The Bitcoin boom may be behind us, but blockchain technology continues to impact the data center colocation industry. Although many of the grandiose visions for running blockchain-related workloads in colocation centers didn’t survive the Bitcoin bust, colocation vendors continue to work closely with the blockchain community.

Here’s a look at the state of blockchain within the colocation ecosystem, and what the intersection between blockchain and colocation may look like over the long term.

Blockchain and Data Centers: What Was Promised

Circa 2017, when blockchain technology was being hyped as the solution for everything from trash collection to spacecraft management, much was promised about the potential of blockchain to disrupt, or at least improve, data centers. Blockchain could enhance data center security, we were told. It would enable better capacity planning for infrastructure. It could deliver more reliable data backup.

Like many other blockchain initiatives, these visions for the application of blockchain technology to the data center mostly didn’t pan out.
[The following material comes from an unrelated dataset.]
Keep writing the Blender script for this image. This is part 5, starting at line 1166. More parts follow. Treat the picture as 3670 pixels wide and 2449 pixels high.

They remain intriguing ideas that were never translated into technology.

That was probably due in part to an excess of ambition on the part of blockchain entrepreneurs, who may have overlooked the challenges of implementing next-generation blockchain solutions within a decades-old industry. But it was also likely the result of the general headwinds that have developed in the blockchain space over the past couple of years, as the value of cryptocurrencies plunged, security issues abounded, and large numbers of blockchain startups turned out to be scams. Had the blockchain space as a whole continued to flourish beyond the heady days of late 2017 and early 2018, when the price of Bitcoin peaked and there seemed to be no problem that blockchain could not solve, it’s easier to imagine the more ambitious blockchain-based solutions for data centers having come to fruition.

Blockchain and Data Centers: The Reality

That’s not to say, however, that blockchain initiatives within the data center industry have completely failed. Within the colocation ecosystem in particular, blockchain remains alive and well, with colocation providers continuing to cater to companies that want to use colocation facilities to run blockchain workloads.

The relationship between blockchain and colocation stretches back quite a ways. As early as 2014, when Bitcoin was still on the verge of becoming known among the public at large, colocation vendors started accepting payment in Bitcoin. Some of these data center providers later suffered setbacks, when the Bitcoin shakeout came.

It’s easy to understand why colocation companies were eager to cater to the blockchain community: They wanted to attract the business of individuals and companies in need of colocation space for running blockchain mining operations. Blockchain mining, which typically involves compute-intensive software hosted on specialized hardware, consumes vast amounts of electricity. The hardware also tends to be quite loud, and it exhausts a lot of heat.

All of these characteristics make blockchain mining hardware a prime candidate for placement in colocation centers, where the equipment’s owners don’t have to worry about noise and heat disruptions. They may also benefit from the lower energy costs that colocation providers can sometimes offer.

Not surprisingly, then, using colocation facilities to host blockchain hardware remains the main use case for blockchain in the data center industry. Colocation vendors like H66 and Compute North specialize in offering colocation space for blockchain mining.

The larger vendors no longer appear to be focusing on blockchain workloads as intensely as these niche providers. However, Equinix has developed a large volume of content about how blockchain may be used in the data center industry. In particular, the company has invested in portraying its Cloud Exchange Fabric (ECX), a software-defined network interconnection platform, as a critical resource for organizations that want to incorporate blockchain-based workloads into distributed or hybrid cloud architectures.

In other words, Equinix promises that its networking solution will allow companies to build a distributed network of blockchain devices or applications — some running in colocation centers, others in the public cloud, and others on-premises — that is not constrained by network performance or reliability issues.

For now, it’s unclear whether anyone is actually using ECX for this purpose. But it’s nonetheless easy to see how this type of offering adds to the appeal of colocation facilities for organizations that want to run blockchain applications. If you can offload your blockchain hardware to a colocation center while still enjoying a high-performance network connection between the hardware and the rest of your architecture, you have one fewer reason to deal with the hassle of running blockchain workloads on premises.

Conclusion

In short, the most exciting applications for blockchain technology within the data center industry have not come to pass, and they probably never will. But the link between colocation providers and the blockchain community remains strong when it comes to running blockchain miners. Meanwhile, there is a growing opportunity for colocation vendors to offer solutions for incorporating their facilities into distributed networks or hybrid clouds that host blockchain workloads.